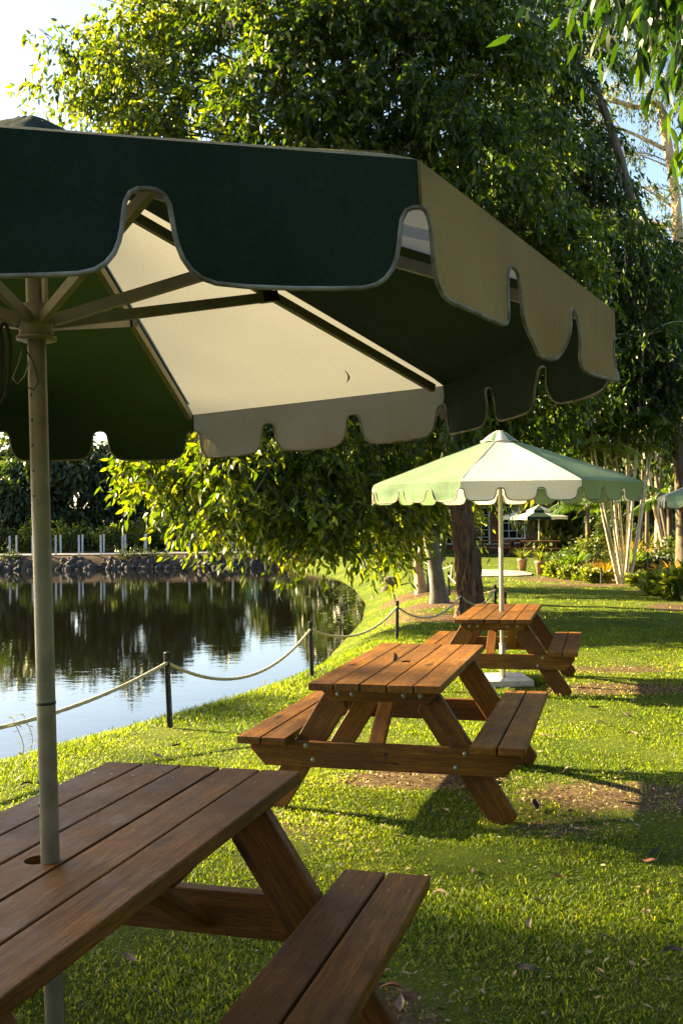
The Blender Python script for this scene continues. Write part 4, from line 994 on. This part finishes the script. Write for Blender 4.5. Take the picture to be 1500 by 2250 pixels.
# ================================================================== garden bed on the right
def pg(px, py): return on_ground(px, py)
gl = [(1218, 1270, .55, .4, .38, 'leaf_light', 'low bright green shrub at the left end of the garden bed'), (1205, 1258, .35, .3, .3, 'leaf_light', 'small yellow green groundcover shrub beside the right pot'), (1252, 1274, .4, .3, .28, 'leaf_light', 'low weedy plant left of the wooden stake'),
      (1300, 1280, .45, .3, .28, 'leaf_light', 'leafy plant right of the wooden stake'), (1462, 1308, .55, .45, .45, 'leaf_light', 'large leaved pale shrub at the lower right of the garden bed'), (1498, 1318, .6, .5, .6, 'leaf_light', 'glossy pale shrub at the right picture edge'),
      (1400, 1290, .35, .3, .25, 'leaf_light', 'small glossy groundcover at the foot of the canes'), (1495, 1262, 1.0, .8, 1.1, 'leaf_dark', 'dark shrub behind the pale shrub at the right edge'), (1440, 1270, .7, .6, .8, 'leaf_dark', 'dark shrub right of the cane palm'),
      (1300, 1238, .9, .8, 1.2, 'leaf_gum', 'green shrub behind the orange leaved plant'), (1262, 1236, .8, .6, .55, 'leaf_dark', 'shaded shrub in the middle of the garden bed'), (1345, 1236, 1.0, .8, 1.7, 'leaf_dark', 'tall shrub behind the cane palm')]
for i, (px, py, rx, ry, rz, mt, lab) in enumerate(gl):
    p = pg(px, py); big = mt == 'leaf_light'
    bush('garden_shrub', p, rx, ry, rz, 260 if i in (4, 5) else 330, .15 if not i in (4, 5) else .28, .06 if i not in (4, 5) else .10, M[mt], lab, 'shrub', 'shrubs of the garden bed', 400+i, droop=.0, mean=.6)
for i, (px, py, h, mt, lab, sp) in enumerate([(1332, 1278, .85, 'leaf_orange', 'orange leaved plant left of the cane palm', .9), (1308, 1270, .7, 'leaf_orange', 'smaller orange tinted plant beside the taller orange one', .9), (1260, 1262, .9, 'leaf_palm', 'tall grassy strap leaved clump behind the wooden stake', .6), (1235, 1262, .8, 'leaf_palm', 'strap leaved clump left of the wooden stake', .6),
        (1390, 1258, 1.5, 'leaf_orange', 'orange fronded plant right of the canes', .8), (1420, 1240, 1.7, 'leaf_orange', 'tall orange and green fronded plant behind the canes', .8), (1475, 1280, .95, 'leaf_orange', 'drooping orange leaved plant at the lower right', 1.1), (1385, 1270, 1.1, 'leaf_palm', 'bright strap leaved plant among the canes', .6),
        (1440, 1310, .55, 'leaf_light', 'pale strap leaved plant at the edge of the lawn on the right', 1.1), (1345, 1272, .8, 'leaf_light', 'yellow green strap plant at the left foot of the canes', .7)]):
    strap_clump('garden_plant', pg(px, py), 150, h, .05, M[mt], lab, 'garden plant', sp, 440+i, 'strap leaved plants of the garden bed')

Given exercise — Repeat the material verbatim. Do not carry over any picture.

Reply to the exercise —
The Blender Python script for this scene continues. Write part 4, from line 994 on. This part finishes the script. Write for Blender 4.5. Take the picture to be 1500 by 2250 pixels.
# ================================================================== garden bed on the right
def pg(px, py): return on_ground(px, py)
gl = [(1218, 1270, .55, .4, .38, 'leaf_light', 'low bright green shrub at the left end of the garden bed'), (1205, 1258, .35, .3, .3, 'leaf_light', 'small yellow green groundcover shrub beside the right pot'), (1252, 1274, .4, .3, .28, 'leaf_light', 'low weedy plant left of the wooden stake'),
      (1300, 1280, .45, .3, .28, 'leaf_light', 'leafy plant right of the wooden stake'), (1462, 1308, .55, .45, .45, 'leaf_light', 'large leaved pale shrub at the lower right of the garden bed'), (1498, 1318, .6, .5, .6, 'leaf_light', 'glossy pale shrub at the right picture edge'),
      (1400, 1290, .35, .3, .25, 'leaf_light', 'small glossy groundcover at the foot of the canes'), (1495, 1262, 1.0, .8, 1.1, 'leaf_dark', 'dark shrub behind the pale shrub at the right edge'), (1440, 1270, .7, .6, .8, 'leaf_dark', 'dark shrub right of the cane palm'),
      (1300, 1238, .9, .8, 1.2, 'leaf_gum', 'green shrub behind the orange leaved plant'), (1262, 1236, .8, .6, .55, 'leaf_dark', 'shaded shrub in the middle of the garden bed'), (1345, 1236, 1.0, .8, 1.7, 'leaf_dark', 'tall shrub behind the cane palm')]
for i, (px, py, rx, ry, rz, mt, lab) in enumerate(gl):
    p = pg(px, py); big = mt == 'leaf_light'
    bush('garden_shrub', p, rx, ry, rz, 260 if i in (4, 5) else 330, .15 if not i in (4, 5) else .28, .06 if i not in (4, 5) else .10, M[mt], lab, 'shrub', 'shrubs of the garden bed', 400+i, droop=.0, mean=.6)
for i, (px, py, h, mt, lab, sp) in enumerate([(1332, 1278, .85, 'leaf_orange', 'orange leaved plant left of the cane palm', .9), (1308, 1270, .7, 'leaf_orange', 'smaller orange tinted plant beside the taller orange one', .9), (1260, 1262, .9, 'leaf_palm', 'tall grassy strap leaved clump behind the wooden stake', .6), (1235, 1262, .8, 'leaf_palm', 'strap leaved clump left of the wooden stake', .6),
        (1390, 1258, 1.5, 'leaf_orange', 'orange fronded plant right of the canes', .8), (1420, 1240, 1.7, 'leaf_orange', 'tall orange and green fronded plant behind the canes', .8), (1475, 1280, .95, 'leaf_orange', 'drooping orange leaved plant at the lower right', 1.1), (1385, 1270, 1.1, 'leaf_palm', 'bright strap leaved plant among the canes', .6),
        (1440, 1310, .55, 'leaf_light', 'pale strap leaved plant at the edge of the lawn on the right', 1.1), (1345, 1272, .8, 'leaf_light', 'yellow green strap plant at the left foot of the canes', .7)]):
    strap_clump('garden_plant', pg(px, py), 150, h, .05, M[mt], lab, 'garden plant', sp, 440+i, 'strap leaved plants of the garden bed')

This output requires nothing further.